[Rows from a 3D scene dataset]
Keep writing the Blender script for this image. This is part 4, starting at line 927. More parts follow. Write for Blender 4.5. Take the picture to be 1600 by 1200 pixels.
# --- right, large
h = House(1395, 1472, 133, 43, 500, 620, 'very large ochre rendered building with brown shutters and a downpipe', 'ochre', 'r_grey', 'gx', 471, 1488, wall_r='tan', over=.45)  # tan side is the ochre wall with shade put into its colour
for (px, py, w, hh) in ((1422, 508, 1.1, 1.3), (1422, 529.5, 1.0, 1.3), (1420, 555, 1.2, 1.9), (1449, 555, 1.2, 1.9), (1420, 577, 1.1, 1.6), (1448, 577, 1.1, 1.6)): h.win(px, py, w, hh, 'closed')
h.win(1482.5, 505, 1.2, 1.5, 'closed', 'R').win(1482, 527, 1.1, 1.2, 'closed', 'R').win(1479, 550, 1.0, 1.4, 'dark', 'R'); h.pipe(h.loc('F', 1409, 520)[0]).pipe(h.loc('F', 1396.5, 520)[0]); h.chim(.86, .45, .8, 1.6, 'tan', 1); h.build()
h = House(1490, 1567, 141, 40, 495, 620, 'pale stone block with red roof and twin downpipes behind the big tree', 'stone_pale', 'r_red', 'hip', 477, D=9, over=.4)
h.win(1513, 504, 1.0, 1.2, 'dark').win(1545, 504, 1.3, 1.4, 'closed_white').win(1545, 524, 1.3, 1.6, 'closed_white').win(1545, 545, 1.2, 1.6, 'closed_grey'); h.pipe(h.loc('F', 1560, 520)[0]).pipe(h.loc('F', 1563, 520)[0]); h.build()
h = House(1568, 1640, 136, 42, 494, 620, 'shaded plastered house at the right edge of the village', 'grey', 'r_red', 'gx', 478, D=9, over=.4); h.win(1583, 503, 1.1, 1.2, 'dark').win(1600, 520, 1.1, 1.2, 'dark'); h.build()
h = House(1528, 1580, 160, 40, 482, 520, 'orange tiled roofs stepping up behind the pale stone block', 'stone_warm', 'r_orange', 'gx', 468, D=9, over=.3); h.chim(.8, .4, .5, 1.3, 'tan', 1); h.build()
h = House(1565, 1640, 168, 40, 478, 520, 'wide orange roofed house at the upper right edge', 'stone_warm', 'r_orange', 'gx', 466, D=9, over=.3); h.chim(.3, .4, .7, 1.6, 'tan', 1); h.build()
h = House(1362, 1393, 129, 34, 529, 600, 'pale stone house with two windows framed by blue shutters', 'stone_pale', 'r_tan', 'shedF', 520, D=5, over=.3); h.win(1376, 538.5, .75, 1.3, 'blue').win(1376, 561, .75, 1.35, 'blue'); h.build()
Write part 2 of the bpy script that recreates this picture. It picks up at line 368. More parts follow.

▶ CHALLENGE
Write out the data again, exactly and in full.

▶ SOLUTION TO THIS PROBLEM
Keep writing the Blender script for this image. This is part 4, starting at line 927. More parts follow. Write for Blender 4.5. Take the picture to be 1600 by 1200 pixels.
# --- right, large
h = House(1395, 1472, 133, 43, 500, 620, 'very large ochre rendered building with brown shutters and a downpipe', 'ochre', 'r_grey', 'gx', 471, 1488, wall_r='tan', over=.45)  # tan side is the ochre wall with shade put into its colour
for (px, py, w, hh) in ((1422, 508, 1.1, 1.3), (1422, 529.5, 1.0, 1.3), (1420, 555, 1.2, 1.9), (1449, 555, 1.2, 1.9), (1420, 577, 1.1, 1.6), (1448, 577, 1.1, 1.6)): h.win(px, py, w, hh, 'closed')
h.win(1482.5, 505, 1.2, 1.5, 'closed', 'R').win(1482, 527, 1.1, 1.2, 'closed', 'R').win(1479, 550, 1.0, 1.4, 'dark', 'R'); h.pipe(h.loc('F', 1409, 520)[0]).pipe(h.loc('F', 1396.5, 520)[0]); h.chim(.86, .45, .8, 1.6, 'tan', 1); h.build()
h = House(1490, 1567, 141, 40, 495, 620, 'pale stone block with red roof and twin downpipes behind the big tree', 'stone_pale', 'r_red', 'hip', 477, D=9, over=.4)
h.win(1513, 504, 1.0, 1.2, 'dark').win(1545, 504, 1.3, 1.4, 'closed_white').win(1545, 524, 1.3, 1.6, 'closed_white').win(1545, 545, 1.2, 1.6, 'closed_grey'); h.pipe(h.loc('F', 1560, 520)[0]).pipe(h.loc('F', 1563, 520)[0]); h.build()
h = House(1568, 1640, 136, 42, 494, 620, 'shaded plastered house at the right edge of the village', 'grey', 'r_red', 'gx', 478, D=9, over=.4); h.win(1583, 503, 1.1, 1.2, 'dark').win(1600, 520, 1.1, 1.2, 'dark'); h.build()
h = House(1528, 1580, 160, 40, 482, 520, 'orange tiled roofs stepping up behind the pale stone block', 'stone_warm', 'r_orange', 'gx', 468, D=9, over=.3); h.chim(.8, .4, .5, 1.3, 'tan', 1); h.build()
h = House(1565, 1640, 168, 40, 478, 520, 'wide orange roofed house at the upper right edge', 'stone_warm', 'r_orange', 'gx', 466, D=9, over=.3); h.chim(.3, .4, .7, 1.6, 'tan', 1); h.build()
h = House(1362, 1393, 129, 34, 529, 600, 'pale stone house with two windows framed by blue shutters', 'stone_pale', 'r_tan', 'shedF', 520, D=5, over=.3); h.win(1376, 538.5, .75, 1.3, 'blue').win(1376, 561, .75, 1.35, 'blue'); h.build()
Write part 2 of the bpy script that recreates this picture. It picks up at line 368. More parts follow.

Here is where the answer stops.